• An AI founder friend in Beijing shared an observation with me: this constant disruption means major US companies never know when their position might be threatened. As a result, top executives maintain humility, personally engaging with emerging trends. When small startups build impressive products, industry leaders will directly message unknown founders: “Can I get an invite code?” Silicon Valley titans regularly reach out to small companies asking to try their products.

  • In China, disruption alone isn’t enough—you need government support, cutthroat competition, and overwhelming resource deployment. H: Exactly. Despite decades of reform, China retains strong planning instincts. People believe you need systematic approaches, targeting industry leaders to achieve success.
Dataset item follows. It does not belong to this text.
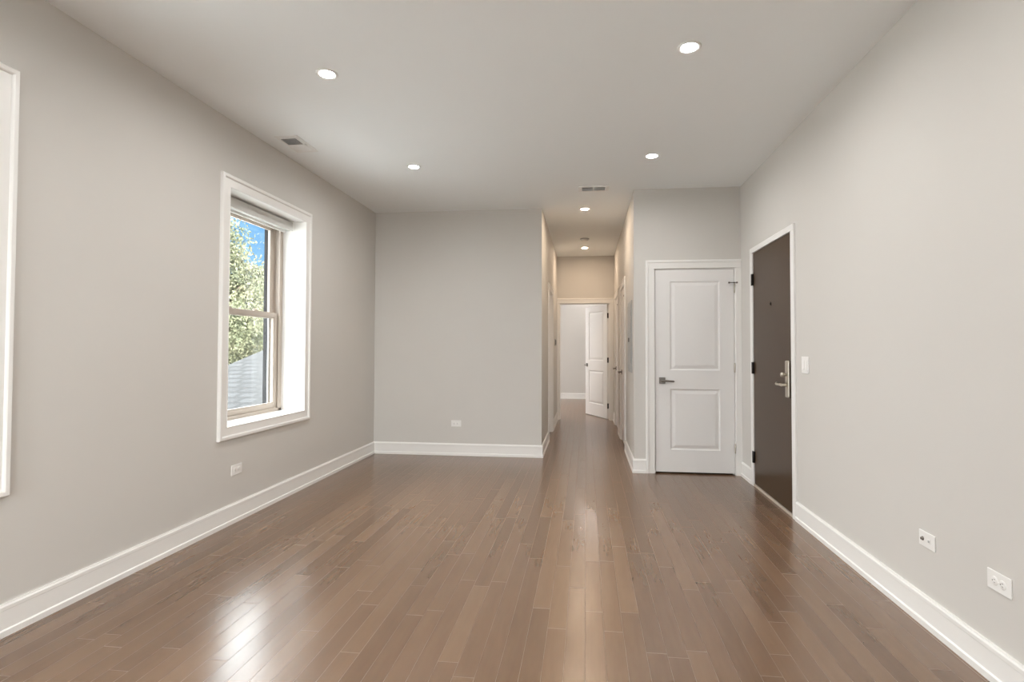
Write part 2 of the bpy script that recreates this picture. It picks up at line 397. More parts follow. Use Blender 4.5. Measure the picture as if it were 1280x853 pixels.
# ------------------------------------------------------------------ windows (local: x along wall, y into room, z up)
CAS_W = [(0, 0), (0, .012), (.004, .016), (.011, .013), (.060, .013), (.063, .020), (.068, .024), (.084, .024), (.090, .018), (.090, 0)]
def make_window(name, loc, rot, label):
    r = empty(name, loc, rot, kind='structure', label=label, cat='window')
    w = WIN_W / 2; a, b = WIN_Z0, WIN_Z1
    MB().sweep([(w, 0, a), (w, 0, b), (-w, 0, b), (-w, 0, a)], CAS_W, (0, 1, 0), closed=True).build('window_casing', M_TRIM, r)
    D = -0.205
    j = MB(); j.box((-w - LIN, 0, a), (-w, D, b)); j.box((w, 0, a), (w + LIN, D, b)); j.box((-w - LIN, 0, b), (w + LIN, D, b + LIN)); j.build('window_jamb', M_TRIM, r)
    MB().box((-w - LIN, 0.0, a - LIN - .008), (w + LIN, D - .01, a), .002).build('window_sill', M_TRIM, r)
    # vinyl frame with a stepped inner edge
    fr = MB()
    for s in (-1, 1):
        fr.box((s * (w + LIN), D, a), (s * (w - .034), D - .092, b)); fr.box((s * (w - .034), D, a), (s * (w - .044), D - .014, b), .002)
        fr.box((s * (w - .034), D - .054, a), (s * (w - .042), D - .060, b))
    fr.box((-w, D, b - .034), (w, D - .092, b + LIN)); fr.box((-w, D, b - .044), (w, D - .014, b - .034), .002)
    fr.box((-w, D, a), (w, D - .092, a + .016)); fr.box((-w, D, a + .016), (w, D - .012, a + .026), .002)
    fr.build('window_frame', M_VINYL, r)
    def sash(nm, y0, z0, z1, st, rb, rt):
        y1 = y0 - .030; x = w - .037; sm = MB()
        for s in (-1, 1): sm.box((s * x, y0, z0), (s * (x - st), y1, z1), .003)
        sm.box((-x + st, y0, z0), (x - st, y1, z0 + rb), .003); sm.box((-x + st, y0, z1 - rt), (x - st, y1, z1), .003)
        # glazing bead
        for s in (-1, 1): sm.box((s * (x - st), y0 - .006, z0 + rb), (s * (x - st - .007), y1 + .004, z1 - rt))
        sm.box((-x + st, y0 - .006, z0 + rb), (x - st, y1 + .004, z0 + rb + .007)); sm.box((-x + st, y0 - .006, z1 - rt - .007), (x - st, y1 + .004, z1 - rt))
        so = sm.build(nm, M_VINYL, r)
        MB().box((-x + st + .004, y0 - .013, z0 + rb + .004), (x - st - .004, y0 - .017, z1 - rt - .004)).build('glass_pane', M_GLASS, so)
        return so
    lo = sash('lower_sash', D - .018, a + .018, 1.545, .050, .050, .044)
    sash('upper_sash', D - .058, 1.500, b - .030, .050, .044, .052)
    for s in (-1, 1):
        k = MB(); k.box((s * .17 - .028, D - .018, 1.545), (s * .17 + .028, D - .042, 1.551), .002); k.cyl((s * .17, D - .030, 1.551), (s * .17, D - .030, 1.560), .010); k.box((s * .17 - .006, D - .028, 1.556), (s * .17 + .034, D - .036, 1.563), .002)
        k.build('sash_lock', M_VINYL, lo)
    # outside stop and half screen frame
    sc = MB(); yo = D - .096
    for s in (-1, 1): sc.box((s * (w - .040), yo + .004, a + .016), (s * (w - .058), yo - .006, 1.53))
    sc.box((-w + .058, yo + .004, a + .016), (w - .058, yo - .006, a + .034)); sc.box((-w + .058, yo + .004, 1.51), (w - .058, yo - .006, 1.53))
    sc.build('screen_frame', M_GREYM, r)
    et = MB()
    for s in (-1, 1): et.box((s * (w + LIN + .05), yo - .007, a - .03), (s * (w - .050), yo - .050, b + .03))
    et.box((-w - LIN - .05, yo - .007, b + .03), (w + LIN + .05, yo - .050, b - .012))
    et.build('exterior_trim', M_EXT, r)
    # daylight portal: steers the sky sampling through the opening, gives no light itself
    pd = bpy.data.lights.new('sky_portal', 'AREA'); pd.shape = 'RECTANGLE'; pd.size = WIN_W + .2; pd.size_y = b - a + .2; pd.cycles.is_portal = True
    po = bpy.data.objects.new('sky_portal', pd); C.objects.link(po); po.parent = r
    po.location = (0, -.40, (a + b) / 2); po.rotation_euler = (PI / 2, 0, 0)
    return r
make_window('window_1', (XL, W1, 0), -PI / 2, 'white cased window at the left edge of the picture')
make_window('window_2', (XL, W2, 0), -PI / 2, 'white cased double-hung window in the middle of the left wall')
make_window('window_3', (XL, BEDW, 0), -PI / 2, 'bedroom window beyond the hallway')
for i, x in enumerate(FRX):
    make_window('window_%d' % (4 + i), (x, YF, 0), 0.0, 'added unseen double-hung window behind the viewpoint for daylight, %s of the two' % ('left' if i == 0 else 'right'))

# roller shade at the head of window 2
rs = empty('roller_shade', (XL, W2, WIN_Z1), -PI / 2, label='rolled-up pale grey roller shade at the top of the left wall window', cat='window shade')
q = WIN_W / 2 - .022
MB().box((-q + .004, -.100, -.088), (q - .004, -.104, -.012), .001).box((-q + .004, -.104, -.016), (q - .004, -.180, -.010)).build('fascia', M_SHADE, rs)
for s in (-1, 1): MB().box((s * (q - .004), -.098, -.088), (s * q, -.182, -.010), .001).build('end_bracket', M_TRIM, rs)
MB().cyl((-q + .006, -.142, -.055), (q - .006, -.142, -.055), .030).build('shade_roll', M_SHADE, rs)
MB().box((-q + .01, -.165, -.100), (q - .01, -.177, -.078), .003).build('hem_bar', M_TRIM, rs)

# ------------------------------------------------------------------ doors (local: x along wall, y towards the viewer's side, z up)
CAS_D = [(0, 0), (0, .010), (.004, .014), (.010, .012), (.058, .013), (.062, .019), (.079, .019), (.085, .014), (.085, 0)]
def panel_leaf(w, h, t, px, pz):
    """two-panel moulded leaf, x 0..w, y 0..-t, z 0..h; panels px=(a,b), pz=[(z0,z1),..]"""
    mb = MB(); t2 = bmesh.new()
    for side in (0, 1):
        y0 = 0.0 if side == 0 else -t; sg = -1 if side == 0 else 1
        xs = [0, px[0], px[1], w]; zs = [0] + [z for p in pz for z in p] + [h]
        g = [[t2.verts.new((x, y0, z)) for z in zs] for x in xs]
        for i in range(3):
            for j in range(len(zs) - 1):
                if i == 1 and j % 2 == 1:
                    loop = [g[1][j], g[2][j], g[2][j + 1], g[1][j + 1]]
                    for d, dy in ((.006, .0075), (.012, .009), (.018, .009), (.044, .0025), (.050, .0015)):
                        x0, x1, z0, z1 = px[0] + d, px[1] - d, zs[j] + d, zs[j + 1] - d
                        nl = [t2.verts.new((x, y0 + sg * dy, z)) for x, z in ((x0, z0), (x1, z0), (x1, z1), (x0, z1))]
                        for k in range(4): t2.faces.new((loop[k], loop[(k + 1) % 4], nl[(k + 1) % 4], nl[k]))
                        loop = nl
                    t2.faces.new(loop)
                else: t2.faces.new((g[i][j], g[i + 1][j], g[i + 1][j + 1], g[i][j + 1]))
    for a, b in (((0, 0), (w, 0)), ((w, 0), (w, h)), ((w, h), (0, h)), ((0, h), (0, 0))):
        t2.faces.new([t2.verts.new(p) for p in ((a[0], 0, a[1]), (b[0], 0, b[1]), (b[0], -t, b[1]), (a[0], -t, a[1]))])
    mb.merge(t2); return mb
def lever(parent, x, z, y, sx, mat):
    """lever set on a square rosette, lever pointing to sx"""
    o = MB().box((x - .030, y, z - .031), (x + .030, y + .009, z + .031), .002)
    o = o.build('rosette', mat, parent)
    l = MB().cyl((x, y + .009, z), (x, y + .046, z), .010)
    l.tube([(x - sx * .012, y + .046, z), (x + sx * .004, y + .048, z), (x + sx * .055, y + .048, z - .003), (x + sx * .100, y + .044, z - .006), (x + sx * .112, y + .042, z - .006)], [.0095, .0105, .0095, .009, .007], 12)
    l.build('lever_handle', mat, o)
def casing(parent, x0, x1, z1, y=0.0, prof=CAS_D):
    return MB().sweep([(x1, y, 0), (x1, y, z1), (x0, y, z1), (x0, y, 0)], prof, (0, 1, 0)).build('door_casing', M_TRIM, parent)
def jamb(parent, x0, x1, z1, depth, stop=None, y=0.0):
    j = MB(); j.box((x0 - JB, y, 0), (x0, y - depth, z1 + JB)); j.box((x1, y, 0), (x1 + JB, y - depth, z1 + JB)); j.box((x0, y, z1), (x1, y - depth, z1 + JB))
    if stop is not None:
        s0, s1 = stop
        j.box((x0, s0, 0), (x0 + .011, s1, z1)); j.box((x1 - .011, s0, 0), (x1, s1, z1)); j.box((x0 + .011, s0, z1 - .011), (x1 - .011, s1, z1))
    return j.build('door_jamb', M_TRIM, parent)
def hinge(parent, x, y, z, mat, hh=.090, r=.0065):
    m = MB().cyl((x, y, z - hh / 2), (x, y, z + hh / 2), r, 12, .001)
    m.lathe([(0, -.006), (.005, -.004), (.005, 0)], (x, y, z + hh / 2 + .004), (0, 0, 1), 12)
    return m.build('hinge', mat, parent)
def door_stop(parent, x, y, z, sx, mat):
    """hinge-pin stop: two arms with a rubber tip"""
    m = MB().cyl((x, y, z), (x, y, z + .010), .010)
    m.tube([(x, y, z + .005), (x + sx * .050, y + .012, z + .005)], [.004, .004], 10)
    m.tube([(x, y, z + .005), (x - sx * .024, y + .014, z + .005)], [.004, .004], 10)
    m.lathe([(.004, 0), (.009, .002), (.009, .008), (.004, .010)], (x + sx * .048, y + .010, z + .005), (sx * .4, -1, 0), 12)
    m.lathe([(.004, 0), (.009, .002), (.009, .008), (.004, .010)], (x - sx * .022, y + .012, z + .005), (-sx * .4, -1, 0), 12)
    return m.build('door_stop', mat, parent)
PANELS = lambda w, h: ((.137, w - .143), [(.218, .820), (1.008, 1.893)])

# door 1: white closet door, local origin at world x centre 0 -> x_local = -(world x - cx)
def closed_door(name, cx, y, rot, w, z0, z1, gap, wall_t, label, lever_side, stop_far=True, casing_cut=None, stops=True, recess=0.004):
    r = empty(name, (cx, y, 0), rot, kind='structure', label=label, cat='door')
    h = z1 - z0
    x0, x1 = -w / 2 - gap, w / 2 + gap
    jamb(r, x0, x1, z1 + .003, wall_t, stop=(-.045, -.060))
    if casing_cut is None: casing(r, x0 - .006, x1 + .006, z1 + .009)
    else: casing_cut(r, x0 - .006, x1 + .006, z1 + .009)
    lf = panel_leaf(w, h, .035, *PANELS(w, h)).build('door_leaf', M_DOOR, r, loc=(-w / 2, -recess, z0))
    lx = lever_side * (w / 2 - .065)
    lever(r, lx, .921, -recess, -lever_side, M_PEWTER)
    hx = -lever_side * (w / 2 + gap * .5)
    for z in (.26, 1.05, 1.835): hinge(r, hx, .006, z, M_NICKEL)
    if stops: door_stop(r, hx, .006, 1.886, lever_side, M_PEWTER)
    return r
def cut_casing(r, x0, x1, z1):
    # the leg beside the right wall is ripped narrow
    prof = [(o, h) for o, h in CAS_D]
    m = MB().sweep([(x0, 0, z1), (x0, 0, 0)][::1], [(-o, h) for o, h in CAS_D][::-1], (0, 1, 0)) if False else MB()
    lim = (XR - YC * 0) - (D1[0] + D1[1]) / 2          # local distance of the right wall from the door centre
    nar = lim + x0 - .001                              # room left for the casing leg (x0 is negative: world right side)
    pn = [(min(o, nar), h) for o, h in CAS_D if o <= nar] + [(nar, .0125), (nar, 0)]
    # full leg and head (head runs to the wall), then the narrow leg
    hd = [(-lim + .001, 0, z1), (x1, 0, z1), (x1, 0, 0)]
    m.sweep([p for p in reversed(hd)], CAS_D, (0, 1, 0))
    m.sweep([(x0, 0, z1 + .001), (x0, 0, 0)], pn, (0, 1, 0))
    m.build('door_casing', M_TRIM, r)
d1 = closed_door('door_1', (D1[0] + D1[1]) / 2, YC, PI, D1[1] - D1[0], D1[2], D1[3], .004, .12,
                 'white two-panel closet door beside the hallway', 1, casing_cut=cut_casing)
closed_door('door_4', HR, (D4[0] + D4[1]) / 2, PI / 2, D4[1] - D4[0], .015, 2.025, .003, .12, 'white hallway door on the right, nearer of the two', 1)
closed_door('door_5', HR, (D5[0] + D5[1]) / 2, PI / 2, D5[1] - D5[0], .015, 2.025, .003, .12, 'white hallway door on the right, farther of the two', 1)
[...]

But Silicon Valley doesn’t operate this way—that’s the fundamental misunderstanding.

  • Afra: Among top talent you’ve encountered, which types does China lack? I think figures like Demis Hassabis, who span philosophy, neuroscience, AI, game design, and entrepreneurship, are extraordinarily rare, and hard to systematically cultivate within any single country’s institutions, not to mention in China domestically. China’s tech understanding is overly utilitarian. The prevailing mindset treats entrepreneurship as “making everyone rich,” reflecting fundamental thinking limitations.

  • Afra: Why do you think North American arrows converge so rapidly, forming such a combined force? H: Partly because America’s industrial history is mature—habits are established. “Open source,” for instance, requires education in China but exists like air, water, sunlight in America.